How Mood Effects Problem Solving

If you’re unable to find solutions to the problems that crop up in your life, the issue may not be that your problems are unsolvable.  It’s possible that negative emotions like fear, sadness, anger and shame are interfering with your ability to see clearly, make decisions and attempt different resolutions. 

Excessive negative emotion can narrow your attention, cause you to ruminate and make you feel out of control.  It can cause a negative outlook, an inability to focus and avoidance of problems.  When a problem is complex and is not solved by immediate action (like fight or flight), negative emotion obstructs problem solving.

Problem solving, cognitive flexibility and mood are inextricably linked. Positive mood facilitates cognitive flexibility, while negative mood narrows our thinking and outlook.  Expect that problem solving will go more slowly and be more difficult when you’re highly emotional.

Flexibility is related to the ability to actively choose strategies that fit your goals, are adaptive, creative and relevant.  Flexibility requires us to move beyond automatic and habitual ways of seeing the world and open up to new ways of thinking. We must work from a presence of mind that enables us to be effective.  Our solutions must respond to the world as it is, not as we think it should be.

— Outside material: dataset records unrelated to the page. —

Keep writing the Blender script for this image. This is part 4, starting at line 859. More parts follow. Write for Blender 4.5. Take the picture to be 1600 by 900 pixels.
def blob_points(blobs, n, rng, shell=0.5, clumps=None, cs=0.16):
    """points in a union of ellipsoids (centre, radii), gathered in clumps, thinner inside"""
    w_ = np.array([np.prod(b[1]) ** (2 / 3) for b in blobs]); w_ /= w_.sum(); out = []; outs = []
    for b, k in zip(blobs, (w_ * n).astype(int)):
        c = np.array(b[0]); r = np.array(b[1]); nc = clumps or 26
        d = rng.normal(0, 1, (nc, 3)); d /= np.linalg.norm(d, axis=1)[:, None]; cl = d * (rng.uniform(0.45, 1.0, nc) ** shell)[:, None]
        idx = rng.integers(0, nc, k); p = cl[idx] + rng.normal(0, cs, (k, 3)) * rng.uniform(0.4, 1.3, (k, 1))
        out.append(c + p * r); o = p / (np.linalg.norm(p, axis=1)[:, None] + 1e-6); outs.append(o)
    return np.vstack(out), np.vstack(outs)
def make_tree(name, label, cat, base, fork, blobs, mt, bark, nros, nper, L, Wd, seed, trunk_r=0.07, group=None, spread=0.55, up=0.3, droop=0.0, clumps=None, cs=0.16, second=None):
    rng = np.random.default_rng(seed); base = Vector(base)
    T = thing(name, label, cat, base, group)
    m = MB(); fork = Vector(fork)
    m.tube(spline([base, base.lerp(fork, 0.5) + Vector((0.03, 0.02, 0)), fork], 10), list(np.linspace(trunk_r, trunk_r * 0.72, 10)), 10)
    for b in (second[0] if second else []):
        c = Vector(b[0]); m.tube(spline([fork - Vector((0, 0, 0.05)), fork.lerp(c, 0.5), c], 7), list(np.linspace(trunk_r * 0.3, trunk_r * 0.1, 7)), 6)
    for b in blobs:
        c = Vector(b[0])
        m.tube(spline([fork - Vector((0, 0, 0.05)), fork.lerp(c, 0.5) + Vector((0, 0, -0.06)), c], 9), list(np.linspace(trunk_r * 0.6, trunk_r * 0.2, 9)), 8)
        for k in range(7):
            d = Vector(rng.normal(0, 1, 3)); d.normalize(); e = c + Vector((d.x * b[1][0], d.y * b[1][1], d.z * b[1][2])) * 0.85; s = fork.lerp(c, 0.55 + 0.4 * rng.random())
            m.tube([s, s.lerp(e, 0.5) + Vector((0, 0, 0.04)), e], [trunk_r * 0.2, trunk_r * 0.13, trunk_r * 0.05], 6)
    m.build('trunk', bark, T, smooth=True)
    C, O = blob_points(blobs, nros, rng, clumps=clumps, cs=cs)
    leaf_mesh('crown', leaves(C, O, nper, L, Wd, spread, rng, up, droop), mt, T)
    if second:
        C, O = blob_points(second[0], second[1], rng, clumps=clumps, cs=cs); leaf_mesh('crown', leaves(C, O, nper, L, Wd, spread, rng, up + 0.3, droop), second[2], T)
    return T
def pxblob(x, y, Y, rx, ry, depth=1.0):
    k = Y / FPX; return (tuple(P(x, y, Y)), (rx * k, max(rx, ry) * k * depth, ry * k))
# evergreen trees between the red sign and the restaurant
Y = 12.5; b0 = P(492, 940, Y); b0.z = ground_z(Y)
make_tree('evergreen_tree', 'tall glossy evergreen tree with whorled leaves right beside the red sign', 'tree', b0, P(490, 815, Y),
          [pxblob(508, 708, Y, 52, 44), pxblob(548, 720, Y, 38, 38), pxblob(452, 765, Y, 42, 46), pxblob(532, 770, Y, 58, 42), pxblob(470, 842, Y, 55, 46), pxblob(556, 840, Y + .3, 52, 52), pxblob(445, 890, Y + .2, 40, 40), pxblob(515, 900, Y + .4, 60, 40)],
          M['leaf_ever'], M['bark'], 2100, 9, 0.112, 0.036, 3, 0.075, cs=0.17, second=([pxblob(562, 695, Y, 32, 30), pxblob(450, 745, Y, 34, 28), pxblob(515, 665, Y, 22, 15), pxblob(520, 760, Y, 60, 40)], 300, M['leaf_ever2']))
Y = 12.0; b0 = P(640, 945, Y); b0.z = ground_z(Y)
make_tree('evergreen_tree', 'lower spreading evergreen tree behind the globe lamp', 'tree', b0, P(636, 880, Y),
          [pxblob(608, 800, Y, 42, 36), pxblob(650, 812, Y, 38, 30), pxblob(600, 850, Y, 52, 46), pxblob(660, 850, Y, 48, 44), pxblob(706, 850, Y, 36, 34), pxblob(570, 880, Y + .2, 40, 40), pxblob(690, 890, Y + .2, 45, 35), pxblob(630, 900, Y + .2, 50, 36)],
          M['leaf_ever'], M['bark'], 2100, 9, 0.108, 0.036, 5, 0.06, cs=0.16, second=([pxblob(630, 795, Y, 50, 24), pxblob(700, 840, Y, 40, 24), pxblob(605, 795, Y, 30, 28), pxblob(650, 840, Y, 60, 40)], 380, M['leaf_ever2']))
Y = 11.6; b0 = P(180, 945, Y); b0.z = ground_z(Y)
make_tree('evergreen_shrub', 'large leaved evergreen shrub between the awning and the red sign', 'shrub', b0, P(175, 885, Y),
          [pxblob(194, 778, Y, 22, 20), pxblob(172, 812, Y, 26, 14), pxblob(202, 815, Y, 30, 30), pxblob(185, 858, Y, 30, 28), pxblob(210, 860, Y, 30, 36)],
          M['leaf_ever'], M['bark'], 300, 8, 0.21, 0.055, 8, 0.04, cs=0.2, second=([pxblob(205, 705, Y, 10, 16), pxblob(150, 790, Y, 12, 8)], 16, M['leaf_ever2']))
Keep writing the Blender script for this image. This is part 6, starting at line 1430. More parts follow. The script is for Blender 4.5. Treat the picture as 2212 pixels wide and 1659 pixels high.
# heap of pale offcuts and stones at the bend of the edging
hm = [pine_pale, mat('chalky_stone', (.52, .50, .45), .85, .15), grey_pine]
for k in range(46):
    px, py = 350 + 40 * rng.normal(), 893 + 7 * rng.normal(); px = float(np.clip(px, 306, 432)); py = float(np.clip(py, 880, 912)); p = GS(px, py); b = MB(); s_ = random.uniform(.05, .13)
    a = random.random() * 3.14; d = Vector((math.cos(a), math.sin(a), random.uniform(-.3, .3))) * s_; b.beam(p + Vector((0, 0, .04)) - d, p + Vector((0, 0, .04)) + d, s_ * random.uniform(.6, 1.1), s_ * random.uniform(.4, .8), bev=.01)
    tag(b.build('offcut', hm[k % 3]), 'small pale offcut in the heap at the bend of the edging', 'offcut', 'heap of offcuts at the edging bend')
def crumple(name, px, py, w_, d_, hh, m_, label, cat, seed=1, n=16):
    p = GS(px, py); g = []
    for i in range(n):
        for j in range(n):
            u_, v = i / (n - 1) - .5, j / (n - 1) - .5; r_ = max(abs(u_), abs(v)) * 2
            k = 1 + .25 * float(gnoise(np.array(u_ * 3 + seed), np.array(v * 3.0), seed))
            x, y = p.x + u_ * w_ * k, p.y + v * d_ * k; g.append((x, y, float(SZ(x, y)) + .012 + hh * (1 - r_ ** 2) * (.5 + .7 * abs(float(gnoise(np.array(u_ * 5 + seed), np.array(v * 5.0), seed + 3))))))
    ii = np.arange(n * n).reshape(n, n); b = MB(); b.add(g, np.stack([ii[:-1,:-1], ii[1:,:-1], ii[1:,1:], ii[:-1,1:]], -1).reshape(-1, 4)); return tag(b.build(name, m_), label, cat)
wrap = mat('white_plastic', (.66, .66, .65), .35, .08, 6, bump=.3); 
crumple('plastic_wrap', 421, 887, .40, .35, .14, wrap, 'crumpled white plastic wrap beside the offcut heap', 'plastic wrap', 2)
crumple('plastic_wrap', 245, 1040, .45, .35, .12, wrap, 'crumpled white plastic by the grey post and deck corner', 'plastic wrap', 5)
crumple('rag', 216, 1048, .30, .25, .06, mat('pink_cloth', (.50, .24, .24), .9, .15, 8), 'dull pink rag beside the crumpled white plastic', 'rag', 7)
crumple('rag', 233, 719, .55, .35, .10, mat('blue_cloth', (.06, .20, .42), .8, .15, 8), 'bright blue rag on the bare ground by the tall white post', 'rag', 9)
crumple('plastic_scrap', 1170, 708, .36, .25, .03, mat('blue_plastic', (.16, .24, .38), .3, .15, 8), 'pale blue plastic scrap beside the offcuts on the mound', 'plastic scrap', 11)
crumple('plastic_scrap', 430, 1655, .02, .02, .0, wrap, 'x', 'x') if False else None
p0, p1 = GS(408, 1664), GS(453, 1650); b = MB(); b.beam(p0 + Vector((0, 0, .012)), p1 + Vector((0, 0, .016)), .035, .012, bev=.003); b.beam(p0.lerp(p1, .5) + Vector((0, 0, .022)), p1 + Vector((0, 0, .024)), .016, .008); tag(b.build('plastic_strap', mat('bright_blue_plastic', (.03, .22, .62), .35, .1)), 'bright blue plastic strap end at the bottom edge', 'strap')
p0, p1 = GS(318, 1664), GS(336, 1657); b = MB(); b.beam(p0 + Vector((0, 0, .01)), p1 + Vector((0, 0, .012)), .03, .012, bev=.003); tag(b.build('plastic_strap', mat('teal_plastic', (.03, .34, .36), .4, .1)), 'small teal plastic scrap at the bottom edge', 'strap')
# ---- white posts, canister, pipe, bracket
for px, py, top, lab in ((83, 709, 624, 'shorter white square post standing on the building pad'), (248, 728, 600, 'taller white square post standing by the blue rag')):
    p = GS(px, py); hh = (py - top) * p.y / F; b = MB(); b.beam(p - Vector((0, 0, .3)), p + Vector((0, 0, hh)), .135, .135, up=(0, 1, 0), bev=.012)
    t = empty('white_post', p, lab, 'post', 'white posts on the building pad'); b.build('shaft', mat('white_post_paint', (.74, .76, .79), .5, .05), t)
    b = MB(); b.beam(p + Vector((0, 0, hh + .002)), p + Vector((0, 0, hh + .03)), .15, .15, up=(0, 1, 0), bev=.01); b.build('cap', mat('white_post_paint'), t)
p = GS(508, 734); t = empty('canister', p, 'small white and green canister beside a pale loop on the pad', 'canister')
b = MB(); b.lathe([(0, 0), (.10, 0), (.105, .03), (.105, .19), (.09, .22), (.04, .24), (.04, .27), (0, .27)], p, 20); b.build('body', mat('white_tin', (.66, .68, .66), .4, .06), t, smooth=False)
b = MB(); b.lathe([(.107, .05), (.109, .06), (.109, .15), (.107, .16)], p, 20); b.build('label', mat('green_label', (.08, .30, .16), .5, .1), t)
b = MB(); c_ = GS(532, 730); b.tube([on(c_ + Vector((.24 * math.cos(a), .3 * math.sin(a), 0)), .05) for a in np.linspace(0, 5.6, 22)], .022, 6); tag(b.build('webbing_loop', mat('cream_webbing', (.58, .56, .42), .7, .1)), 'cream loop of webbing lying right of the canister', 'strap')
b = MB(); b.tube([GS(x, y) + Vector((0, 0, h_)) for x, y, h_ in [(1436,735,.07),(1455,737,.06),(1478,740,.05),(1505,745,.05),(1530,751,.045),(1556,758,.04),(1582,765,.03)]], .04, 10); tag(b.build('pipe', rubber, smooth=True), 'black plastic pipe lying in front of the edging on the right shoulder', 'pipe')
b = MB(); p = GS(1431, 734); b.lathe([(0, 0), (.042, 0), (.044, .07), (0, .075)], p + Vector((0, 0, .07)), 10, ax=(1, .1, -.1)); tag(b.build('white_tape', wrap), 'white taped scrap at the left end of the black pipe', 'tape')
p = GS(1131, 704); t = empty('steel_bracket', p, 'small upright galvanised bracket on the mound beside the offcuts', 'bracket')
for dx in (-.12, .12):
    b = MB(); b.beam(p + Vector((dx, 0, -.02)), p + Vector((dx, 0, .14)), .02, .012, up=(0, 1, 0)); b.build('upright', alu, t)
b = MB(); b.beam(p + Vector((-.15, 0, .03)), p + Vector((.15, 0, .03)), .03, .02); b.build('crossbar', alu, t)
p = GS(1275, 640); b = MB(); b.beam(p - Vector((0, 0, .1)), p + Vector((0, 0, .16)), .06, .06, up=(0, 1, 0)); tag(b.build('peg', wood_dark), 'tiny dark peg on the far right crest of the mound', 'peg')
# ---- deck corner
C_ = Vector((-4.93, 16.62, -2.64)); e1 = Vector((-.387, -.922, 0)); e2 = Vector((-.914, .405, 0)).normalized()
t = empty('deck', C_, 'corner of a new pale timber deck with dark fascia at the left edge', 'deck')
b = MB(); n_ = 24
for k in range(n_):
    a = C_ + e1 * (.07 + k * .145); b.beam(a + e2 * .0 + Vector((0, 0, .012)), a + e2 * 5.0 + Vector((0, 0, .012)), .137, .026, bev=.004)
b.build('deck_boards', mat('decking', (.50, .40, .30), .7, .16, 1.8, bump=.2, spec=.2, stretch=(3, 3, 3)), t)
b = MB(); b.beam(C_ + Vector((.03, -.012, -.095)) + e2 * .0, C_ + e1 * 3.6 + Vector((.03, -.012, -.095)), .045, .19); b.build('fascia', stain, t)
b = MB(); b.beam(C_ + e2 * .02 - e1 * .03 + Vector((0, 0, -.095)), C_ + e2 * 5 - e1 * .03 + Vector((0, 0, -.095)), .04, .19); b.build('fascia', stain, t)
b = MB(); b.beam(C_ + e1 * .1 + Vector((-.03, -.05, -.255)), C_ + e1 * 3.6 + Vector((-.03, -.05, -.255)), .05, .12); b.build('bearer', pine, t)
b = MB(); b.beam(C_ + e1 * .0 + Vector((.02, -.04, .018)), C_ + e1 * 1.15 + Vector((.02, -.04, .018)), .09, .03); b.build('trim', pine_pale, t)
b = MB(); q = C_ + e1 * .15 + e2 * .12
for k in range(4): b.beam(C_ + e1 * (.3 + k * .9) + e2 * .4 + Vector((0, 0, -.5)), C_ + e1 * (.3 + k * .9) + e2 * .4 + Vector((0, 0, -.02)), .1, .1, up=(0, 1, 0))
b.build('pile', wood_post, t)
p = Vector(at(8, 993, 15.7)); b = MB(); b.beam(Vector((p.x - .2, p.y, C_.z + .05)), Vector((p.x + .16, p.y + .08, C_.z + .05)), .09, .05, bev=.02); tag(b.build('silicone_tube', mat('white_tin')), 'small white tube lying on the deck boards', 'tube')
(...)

There are several immediate techniques to get into a state of mind more conducive to problem solving:

  • Try deep breathing.  Inhale while counting (1, 2, 3…) and then exhale, while counting.  Try to increase the length of you inhalations and exhalations.
  • Breathe with a mantra.  Try saying to yourself: "Mindfully breathing" as you breathe in and as you breathe out, say "Letting go of X …" (X is anxiety, tension, anger, judgments, perfectionism, etc.).
  • Notice your thoughts and judgments.  Judgments activate extreme emotions.  In order to better manage emotions sit quietly and notice your automatic thoughts and judgments.  Don’t respond to your thoughts, just notice what you are thinking.
  • Try describing the situation using just the facts.  Eliminate any judgmental words, such as should, shouldn’t, good and bad from your description.
  • Focus entirely on the current moment’s activity, rather than splitting attention among several activities and thoughts.

If you have important problems to solve, you might first need to manage your emotions.  A calmer state of mind allows you to clarify the situation and see new solutions.